Ironically enough, all this is happening in a country where the “Korean Wave” has been most keenly felt. Economic, political, security, cultural and personal ties between Korea and Mongolia are vibrant and growing stronger. Korean businesses are providing much needed investment in Mongolia and Korean tourists pouring welcome foreign currency into the country, while Korean pop culture is leaving its mark on Mongolian culture, particularly among the youth. Meanwhile, some 20,000 Mongolians work in South Korea, the largest single Mongolian expat community anywhere. For Mongolia, Korea provides a model of development as the Central Asian state struggles to find its legs in the world economy, while Mongolia’s relative success in its transformation from a communist one-party state to a multi-party democracy with a market economy may provide lessons for a post-Kim Jong-il North Korea. Strengthening security ties between Korea and Mongolia help provide the latter with a way out of its traditional dependence on ties with its two giant neighbors, China and Russia, while Korea’s successes in escaping its entrapment by its own neighboring giants provide lessons for Mongolian foreign policy planners. Mongolia also provides an escape route for North Korean refugees that make it out of China. While I’d prefer to avoid characterizing the Korean-Mongolian relationship as one of “big brother, little brother,” with its condescending overtones, there’s obviously a large role Korea can play in Mongolia, and to a large extent, it’s already playing it.
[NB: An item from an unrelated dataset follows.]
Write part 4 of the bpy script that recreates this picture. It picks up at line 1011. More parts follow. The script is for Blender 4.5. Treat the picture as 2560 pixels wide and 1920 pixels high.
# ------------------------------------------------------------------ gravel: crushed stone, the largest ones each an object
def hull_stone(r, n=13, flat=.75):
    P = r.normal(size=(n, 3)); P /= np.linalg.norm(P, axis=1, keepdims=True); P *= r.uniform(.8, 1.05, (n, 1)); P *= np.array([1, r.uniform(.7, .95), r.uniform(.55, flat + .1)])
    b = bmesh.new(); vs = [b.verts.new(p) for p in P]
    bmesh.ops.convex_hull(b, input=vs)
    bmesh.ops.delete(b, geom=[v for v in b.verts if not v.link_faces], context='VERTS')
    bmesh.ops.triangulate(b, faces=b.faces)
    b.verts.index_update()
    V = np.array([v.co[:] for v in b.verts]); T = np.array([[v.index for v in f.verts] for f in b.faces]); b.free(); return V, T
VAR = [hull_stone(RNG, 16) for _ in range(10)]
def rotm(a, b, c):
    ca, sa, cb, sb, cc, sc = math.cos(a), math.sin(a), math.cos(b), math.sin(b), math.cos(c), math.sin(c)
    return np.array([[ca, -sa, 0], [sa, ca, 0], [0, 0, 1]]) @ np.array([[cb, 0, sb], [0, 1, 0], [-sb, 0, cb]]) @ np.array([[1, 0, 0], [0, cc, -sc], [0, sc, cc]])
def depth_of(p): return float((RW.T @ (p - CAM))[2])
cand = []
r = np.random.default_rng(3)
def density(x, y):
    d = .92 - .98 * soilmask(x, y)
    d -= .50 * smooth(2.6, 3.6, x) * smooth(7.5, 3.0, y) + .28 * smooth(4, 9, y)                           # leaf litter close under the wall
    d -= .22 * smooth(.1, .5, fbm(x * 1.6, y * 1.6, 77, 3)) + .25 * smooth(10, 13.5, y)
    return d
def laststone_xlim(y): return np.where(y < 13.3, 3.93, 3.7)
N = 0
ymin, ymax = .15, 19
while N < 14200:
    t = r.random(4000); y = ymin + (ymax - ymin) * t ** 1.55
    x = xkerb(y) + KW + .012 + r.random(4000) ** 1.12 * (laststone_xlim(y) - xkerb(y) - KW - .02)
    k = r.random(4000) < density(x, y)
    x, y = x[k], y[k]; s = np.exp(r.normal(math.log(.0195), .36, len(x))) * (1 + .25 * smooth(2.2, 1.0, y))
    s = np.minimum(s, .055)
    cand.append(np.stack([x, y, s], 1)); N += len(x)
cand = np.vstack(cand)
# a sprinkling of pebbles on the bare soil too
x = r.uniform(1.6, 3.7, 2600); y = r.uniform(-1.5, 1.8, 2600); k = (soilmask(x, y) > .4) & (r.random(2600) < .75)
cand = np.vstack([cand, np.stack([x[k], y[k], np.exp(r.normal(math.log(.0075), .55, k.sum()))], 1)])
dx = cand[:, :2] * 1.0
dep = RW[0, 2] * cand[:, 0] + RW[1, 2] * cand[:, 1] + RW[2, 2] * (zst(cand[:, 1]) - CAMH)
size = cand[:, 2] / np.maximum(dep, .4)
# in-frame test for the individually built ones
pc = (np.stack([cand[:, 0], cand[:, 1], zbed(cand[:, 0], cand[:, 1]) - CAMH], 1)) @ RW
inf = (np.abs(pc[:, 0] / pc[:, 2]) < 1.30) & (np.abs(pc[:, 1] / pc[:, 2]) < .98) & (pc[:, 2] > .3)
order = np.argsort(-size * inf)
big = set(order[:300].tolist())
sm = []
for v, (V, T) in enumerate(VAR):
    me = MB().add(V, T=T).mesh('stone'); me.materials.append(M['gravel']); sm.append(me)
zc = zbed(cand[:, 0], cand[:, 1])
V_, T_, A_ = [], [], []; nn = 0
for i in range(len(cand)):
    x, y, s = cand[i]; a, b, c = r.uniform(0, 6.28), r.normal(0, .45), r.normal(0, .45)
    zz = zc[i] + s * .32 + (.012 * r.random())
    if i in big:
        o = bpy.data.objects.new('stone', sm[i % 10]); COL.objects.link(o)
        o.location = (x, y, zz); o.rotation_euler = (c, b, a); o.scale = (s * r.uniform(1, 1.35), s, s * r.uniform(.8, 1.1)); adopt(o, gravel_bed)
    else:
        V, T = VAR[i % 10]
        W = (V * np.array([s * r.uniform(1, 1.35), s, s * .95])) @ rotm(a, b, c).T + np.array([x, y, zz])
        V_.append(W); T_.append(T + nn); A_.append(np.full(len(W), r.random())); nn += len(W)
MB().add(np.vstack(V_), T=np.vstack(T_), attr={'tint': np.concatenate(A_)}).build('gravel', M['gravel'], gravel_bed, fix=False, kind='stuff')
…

It’s just a shame that a minority of “Ugly Koreans” can cause so much damage in terms of popular views of one another. Like incidents involving GIs or English teachers in Korea, Ugly Korean tales in Mongolia can get the masses roiled up, and they make for great blogging material. Unfortunately, they can also distort popular views of one another and distract from the positive interaction that takes place between Koreans and Mongolians and, if not handled properly, create barriers where none need exist.
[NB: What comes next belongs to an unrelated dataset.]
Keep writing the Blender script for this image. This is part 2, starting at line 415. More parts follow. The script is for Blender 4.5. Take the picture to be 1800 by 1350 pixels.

Richardson got to listen to some griping during a visit to UB a couple of months ago:

At the airport on the way out I got an earful from a Mongolian who is, to put it politely, less than enchanted with the Korean influence on his home city. He worked for Koreans for a few years, and related that along with the business came the gang-pae (Korean mafia), which has been an inflationary factor. He added that Korean businesses generally don?????t create jobs for Mongolians, and when they do, the local workers are treated and paid very poorly. South Koreans do not have a very good reputation among Mongolians.